• [PROBLEM DESCRIPTION]
Copy all of the material exactly. Pictures are not to appear in the copy.

• [DATA SEGMENT]

- - -

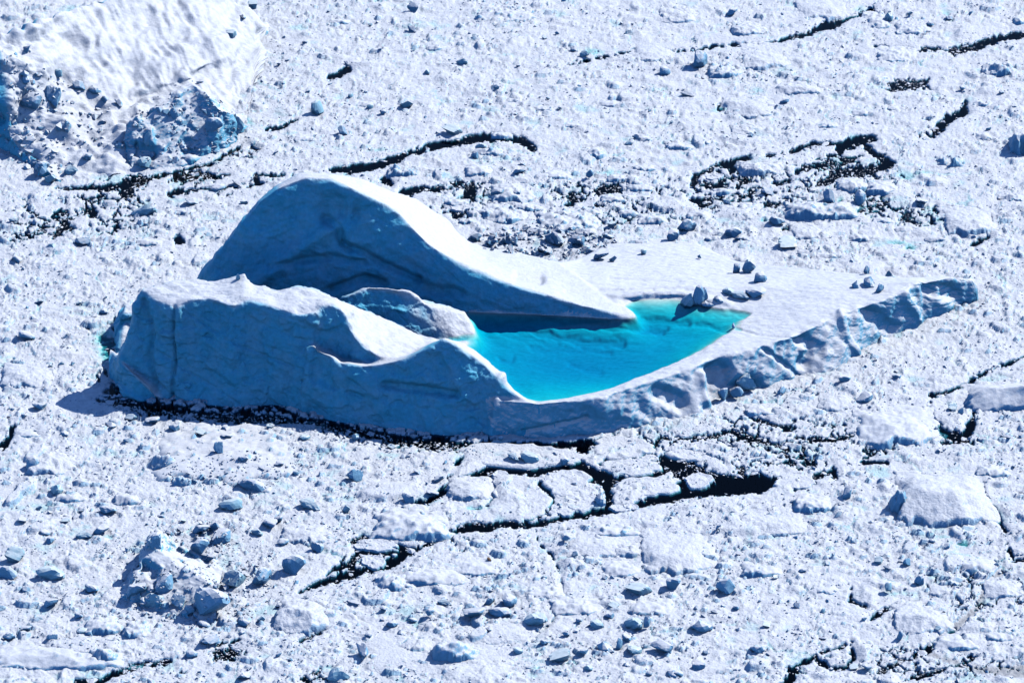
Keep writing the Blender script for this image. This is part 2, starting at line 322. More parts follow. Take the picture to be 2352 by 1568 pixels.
deep += 1.0 * np.exp(-((lx - 1340) / 170) ** 2 - ((ly - 800) / 45) ** 2) * sst(0, 2.5, -sdm)
deep *= 1 - 0.38 * sst(830, 900, ly) * sst(1150, 1250, lx)
HA = np.where(sdm > 0, np.minimum(HA, shore), LAKE_Z - deep)
HA = np.where((lx < 1075), np.minimum(comps[0][1], 7.0), HA)
Hs = [HA, np.where(sdm < -0.5, -5, comps[1][1])] + [c[1] for c in comps[2:]]
owner = np.argmax(np.stack(Hs), axis=0); H = np.max(np.stack(Hs), axis=0)
H0 = H.copy(); H = blur(H, 2)
V = sheet(MX, MY, H, 460)
oy = np.clip(((V[..., 1] - MY[0]) / 0.16).astype(int), 0, len(MY) - 1); own = owner[np.arange(len(MX))[:, None], oy]
qx, qy = Q(V[..., 0], V[..., 1], V[..., 2]); own = np.where((own <= 1) & (qx < 1000), 3, own)
N_ = normals(V); x, y, z = V[..., 0], V[..., 1], V[..., 2]
lakebed = (z < LAKE_Z - 0.02) & (sdist(*Q(x, y, LAKE_Z), LAKE) < 6) & (qx > 1060)
steep = 1 - sst(0.45, 0.85, N_[..., 2])
snow_sun_q = N_[..., 2] + .5 * N_[..., 0] + .10 * fbm3(x / 3, y / 3, z / 3, 3); snowy = blur(sst(.52, .78, snow_sun_q), 1)  # snow by slope, plus white painted on the sun-facing side, blue on the shaded
amp = np.where(lakebed, 0.0, 1.0); amp = blur(amp, 3)
d = np.zeros_like(x)
d += amp * (0.55 * fbm3(x / 7, y / 7, z / 7, 3) * (0.35 + 0.65 * steep) + 0.16 * fbm3(x / 1.8, y / 1.8, z / 1.8, 4) * (0.35 + steep))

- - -

• [EXPECTED OUTPUT]
Keep writing the Blender script for this image. This is part 2, starting at line 322. More parts follow. Take the picture to be 2352 by 1568 pixels.
deep += 1.0 * np.exp(-((lx - 1340) / 170) ** 2 - ((ly - 800) / 45) ** 2) * sst(0, 2.5, -sdm)
deep *= 1 - 0.38 * sst(830, 900, ly) * sst(1150, 1250, lx)
HA = np.where(sdm > 0, np.minimum(HA, shore), LAKE_Z - deep)
HA = np.where((lx < 1075), np.minimum(comps[0][1], 7.0), HA)
Hs = [HA, np.where(sdm < -0.5, -5, comps[1][1])] + [c[1] for c in comps[2:]]
owner = np.argmax(np.stack(Hs), axis=0); H = np.max(np.stack(Hs), axis=0)
H0 = H.copy(); H = blur(H, 2)
V = sheet(MX, MY, H, 460)
oy = np.clip(((V[..., 1] - MY[0]) / 0.16).astype(int), 0, len(MY) - 1); own = owner[np.arange(len(MX))[:, None], oy]
qx, qy = Q(V[..., 0], V[..., 1], V[..., 2]); own = np.where((own <= 1) & (qx < 1000), 3, own)
N_ = normals(V); x, y, z = V[..., 0], V[..., 1], V[..., 2]
lakebed = (z < LAKE_Z - 0.02) & (sdist(*Q(x, y, LAKE_Z), LAKE) < 6) & (qx > 1060)
steep = 1 - sst(0.45, 0.85, N_[..., 2])
snow_sun_q = N_[..., 2] + .5 * N_[..., 0] + .10 * fbm3(x / 3, y / 3, z / 3, 3); snowy = blur(sst(.52, .78, snow_sun_q), 1)  # snow by slope, plus white painted on the sun-facing side, blue on the shaded
amp = np.where(lakebed, 0.0, 1.0); amp = blur(amp, 3)
d = np.zeros_like(x)
d += amp * (0.55 * fbm3(x / 7, y / 7, z / 7, 3) * (0.35 + 0.65 * steep) + 0.16 * fbm3(x / 1.8, y / 1.8, z / 1.8, 4) * (0.35 + steep))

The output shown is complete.